Exercise details — Make an exact copy of the lines, leaving the pictures out.

Information provided —

[Start]

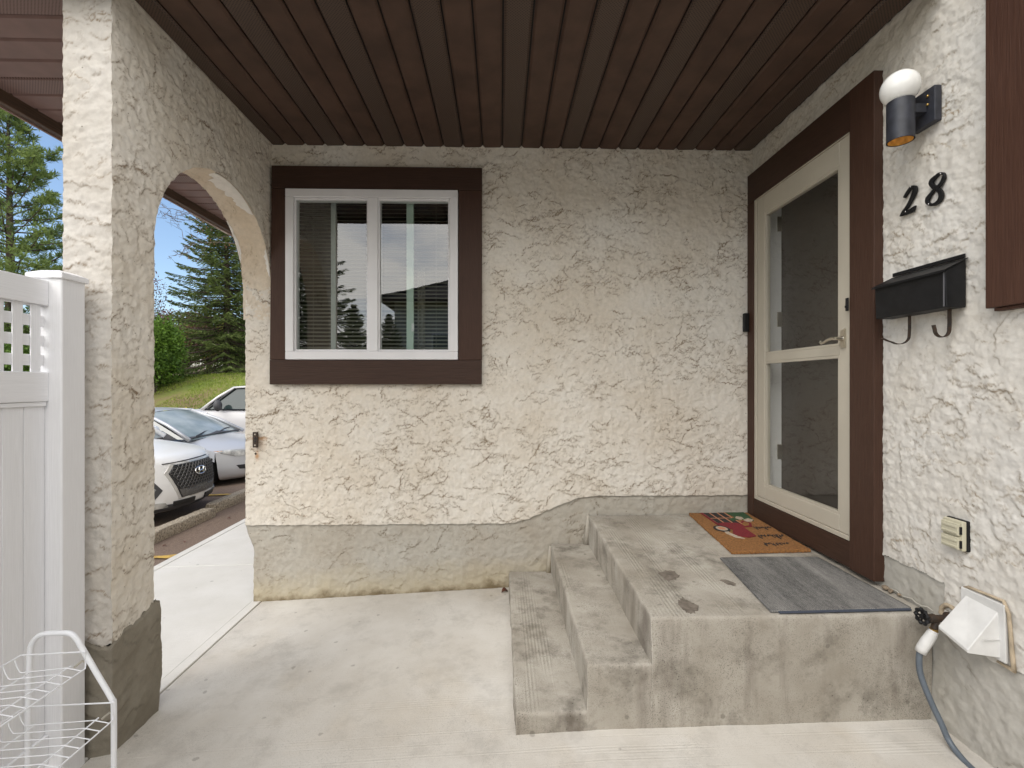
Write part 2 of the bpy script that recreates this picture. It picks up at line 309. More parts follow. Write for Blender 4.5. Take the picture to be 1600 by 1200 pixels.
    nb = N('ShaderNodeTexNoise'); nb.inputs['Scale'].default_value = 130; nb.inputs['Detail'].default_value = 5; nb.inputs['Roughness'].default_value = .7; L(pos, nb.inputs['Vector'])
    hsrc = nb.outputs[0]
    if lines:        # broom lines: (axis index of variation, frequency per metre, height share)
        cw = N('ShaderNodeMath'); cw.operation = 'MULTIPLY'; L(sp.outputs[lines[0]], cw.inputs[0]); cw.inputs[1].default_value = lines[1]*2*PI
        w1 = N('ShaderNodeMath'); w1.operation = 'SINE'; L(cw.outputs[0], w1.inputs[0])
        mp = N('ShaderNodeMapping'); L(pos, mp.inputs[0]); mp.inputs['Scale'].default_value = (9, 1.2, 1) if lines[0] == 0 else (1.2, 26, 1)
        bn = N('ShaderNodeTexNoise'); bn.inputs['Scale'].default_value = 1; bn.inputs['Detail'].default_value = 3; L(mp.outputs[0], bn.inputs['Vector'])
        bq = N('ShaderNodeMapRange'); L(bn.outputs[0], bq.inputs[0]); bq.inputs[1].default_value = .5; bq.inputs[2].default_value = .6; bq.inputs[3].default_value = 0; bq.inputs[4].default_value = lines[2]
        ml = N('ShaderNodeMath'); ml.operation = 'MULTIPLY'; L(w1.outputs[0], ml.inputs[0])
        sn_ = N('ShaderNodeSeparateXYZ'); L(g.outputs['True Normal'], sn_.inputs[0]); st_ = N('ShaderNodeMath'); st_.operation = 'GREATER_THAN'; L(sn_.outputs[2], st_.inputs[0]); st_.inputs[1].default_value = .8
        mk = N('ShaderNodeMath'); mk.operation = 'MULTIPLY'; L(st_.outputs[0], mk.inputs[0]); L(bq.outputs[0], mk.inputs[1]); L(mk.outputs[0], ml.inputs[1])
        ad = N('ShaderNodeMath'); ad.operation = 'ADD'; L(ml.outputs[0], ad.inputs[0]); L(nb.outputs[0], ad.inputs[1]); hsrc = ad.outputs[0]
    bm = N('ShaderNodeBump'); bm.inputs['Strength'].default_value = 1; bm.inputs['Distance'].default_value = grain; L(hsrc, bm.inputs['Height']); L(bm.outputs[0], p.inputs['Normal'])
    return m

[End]

Finished task —
Write part 2 of the bpy script that recreates this picture. It picks up at line 309. More parts follow. Write for Blender 4.5. Take the picture to be 1600 by 1200 pixels.
    nb = N('ShaderNodeTexNoise'); nb.inputs['Scale'].default_value = 130; nb.inputs['Detail'].default_value = 5; nb.inputs['Roughness'].default_value = .7; L(pos, nb.inputs['Vector'])
    hsrc = nb.outputs[0]
    if lines:        # broom lines: (axis index of variation, frequency per metre, height share)
        cw = N('ShaderNodeMath'); cw.operation = 'MULTIPLY'; L(sp.outputs[lines[0]], cw.inputs[0]); cw.inputs[1].default_value = lines[1]*2*PI
        w1 = N('ShaderNodeMath'); w1.operation = 'SINE'; L(cw.outputs[0], w1.inputs[0])
        mp = N('ShaderNodeMapping'); L(pos, mp.inputs[0]); mp.inputs['Scale'].default_value = (9, 1.2, 1) if lines[0] == 0 else (1.2, 26, 1)
        bn = N('ShaderNodeTexNoise'); bn.inputs['Scale'].default_value = 1; bn.inputs['Detail'].default_value = 3; L(mp.outputs[0], bn.inputs['Vector'])
        bq = N('ShaderNodeMapRange'); L(bn.outputs[0], bq.inputs[0]); bq.inputs[1].default_value = .5; bq.inputs[2].default_value = .6; bq.inputs[3].default_value = 0; bq.inputs[4].default_value = lines[2]
        ml = N('ShaderNodeMath'); ml.operation = 'MULTIPLY'; L(w1.outputs[0], ml.inputs[0])
        sn_ = N('ShaderNodeSeparateXYZ'); L(g.outputs['True Normal'], sn_.inputs[0]); st_ = N('ShaderNodeMath'); st_.operation = 'GREATER_THAN'; L(sn_.outputs[2], st_.inputs[0]); st_.inputs[1].default_value = .8
        mk = N('ShaderNodeMath'); mk.operation = 'MULTIPLY'; L(st_.outputs[0], mk.inputs[0]); L(bq.outputs[0], mk.inputs[1]); L(mk.outputs[0], ml.inputs[1])
        ad = N('ShaderNodeMath'); ad.operation = 'ADD'; L(ml.outputs[0], ad.inputs[0]); L(nb.outputs[0], ad.inputs[1]); hsrc = ad.outputs[0]
    bm = N('ShaderNodeBump'); bm.inputs['Strength'].default_value = 1; bm.inputs['Distance'].default_value = grain; L(hsrc, bm.inputs['Height']); L(bm.outputs[0], p.inputs['Normal'])
    return m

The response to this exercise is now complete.